■ **Provided material**:
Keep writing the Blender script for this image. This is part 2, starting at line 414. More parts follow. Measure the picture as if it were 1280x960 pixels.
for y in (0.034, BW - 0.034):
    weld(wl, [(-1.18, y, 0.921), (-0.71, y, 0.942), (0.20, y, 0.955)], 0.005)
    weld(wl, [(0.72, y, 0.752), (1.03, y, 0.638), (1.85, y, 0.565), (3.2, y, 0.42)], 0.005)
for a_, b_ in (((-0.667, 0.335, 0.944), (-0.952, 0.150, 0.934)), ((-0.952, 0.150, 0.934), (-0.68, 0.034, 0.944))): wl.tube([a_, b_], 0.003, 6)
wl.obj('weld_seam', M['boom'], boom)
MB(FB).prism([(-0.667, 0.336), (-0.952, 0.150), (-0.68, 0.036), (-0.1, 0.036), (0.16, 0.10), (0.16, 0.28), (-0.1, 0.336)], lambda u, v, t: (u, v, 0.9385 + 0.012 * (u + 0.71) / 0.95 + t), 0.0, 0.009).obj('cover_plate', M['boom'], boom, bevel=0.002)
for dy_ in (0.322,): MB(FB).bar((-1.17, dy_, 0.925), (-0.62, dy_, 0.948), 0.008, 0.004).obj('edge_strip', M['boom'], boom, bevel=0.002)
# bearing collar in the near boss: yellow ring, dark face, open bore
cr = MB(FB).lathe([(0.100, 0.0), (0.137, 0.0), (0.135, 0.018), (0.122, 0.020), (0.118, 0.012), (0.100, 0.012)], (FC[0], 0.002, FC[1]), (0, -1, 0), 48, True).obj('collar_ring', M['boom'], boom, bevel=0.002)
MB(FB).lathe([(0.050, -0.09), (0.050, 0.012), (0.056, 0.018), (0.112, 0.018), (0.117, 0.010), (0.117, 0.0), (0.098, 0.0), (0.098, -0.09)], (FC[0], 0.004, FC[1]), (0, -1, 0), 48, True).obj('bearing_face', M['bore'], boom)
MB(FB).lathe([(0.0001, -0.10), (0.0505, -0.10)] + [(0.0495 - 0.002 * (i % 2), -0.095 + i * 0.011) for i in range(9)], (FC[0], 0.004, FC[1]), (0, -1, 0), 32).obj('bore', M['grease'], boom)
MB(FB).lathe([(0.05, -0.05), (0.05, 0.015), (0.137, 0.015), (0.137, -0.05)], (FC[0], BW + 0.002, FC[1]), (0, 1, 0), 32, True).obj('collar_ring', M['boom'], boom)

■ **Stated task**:
Reproduce all the data word for word.

■ **Answer to the task**:
Keep writing the Blender script for this image. This is part 2, starting at line 414. More parts follow. Measure the picture as if it were 1280x960 pixels.
for y in (0.034, BW - 0.034):
    weld(wl, [(-1.18, y, 0.921), (-0.71, y, 0.942), (0.20, y, 0.955)], 0.005)
    weld(wl, [(0.72, y, 0.752), (1.03, y, 0.638), (1.85, y, 0.565), (3.2, y, 0.42)], 0.005)
for a_, b_ in (((-0.667, 0.335, 0.944), (-0.952, 0.150, 0.934)), ((-0.952, 0.150, 0.934), (-0.68, 0.034, 0.944))): wl.tube([a_, b_], 0.003, 6)
wl.obj('weld_seam', M['boom'], boom)
MB(FB).prism([(-0.667, 0.336), (-0.952, 0.150), (-0.68, 0.036), (-0.1, 0.036), (0.16, 0.10), (0.16, 0.28), (-0.1, 0.336)], lambda u, v, t: (u, v, 0.9385 + 0.012 * (u + 0.71) / 0.95 + t), 0.0, 0.009).obj('cover_plate', M['boom'], boom, bevel=0.002)
for dy_ in (0.322,): MB(FB).bar((-1.17, dy_, 0.925), (-0.62, dy_, 0.948), 0.008, 0.004).obj('edge_strip', M['boom'], boom, bevel=0.002)
# bearing collar in the near boss: yellow ring, dark face, open bore
cr = MB(FB).lathe([(0.100, 0.0), (0.137, 0.0), (0.135, 0.018), (0.122, 0.020), (0.118, 0.012), (0.100, 0.012)], (FC[0], 0.002, FC[1]), (0, -1, 0), 48, True).obj('collar_ring', M['boom'], boom, bevel=0.002)
MB(FB).lathe([(0.050, -0.09), (0.050, 0.012), (0.056, 0.018), (0.112, 0.018), (0.117, 0.010), (0.117, 0.0), (0.098, 0.0), (0.098, -0.09)], (FC[0], 0.004, FC[1]), (0, -1, 0), 48, True).obj('bearing_face', M['bore'], boom)
MB(FB).lathe([(0.0001, -0.10), (0.0505, -0.10)] + [(0.0495 - 0.002 * (i % 2), -0.095 + i * 0.011) for i in range(9)], (FC[0], 0.004, FC[1]), (0, -1, 0), 32).obj('bore', M['grease'], boom)
MB(FB).lathe([(0.05, -0.05), (0.05, 0.015), (0.137, 0.015), (0.137, -0.05)], (FC[0], BW + 0.002, FC[1]), (0, 1, 0), 32, True).obj('collar_ring', M['boom'], boom)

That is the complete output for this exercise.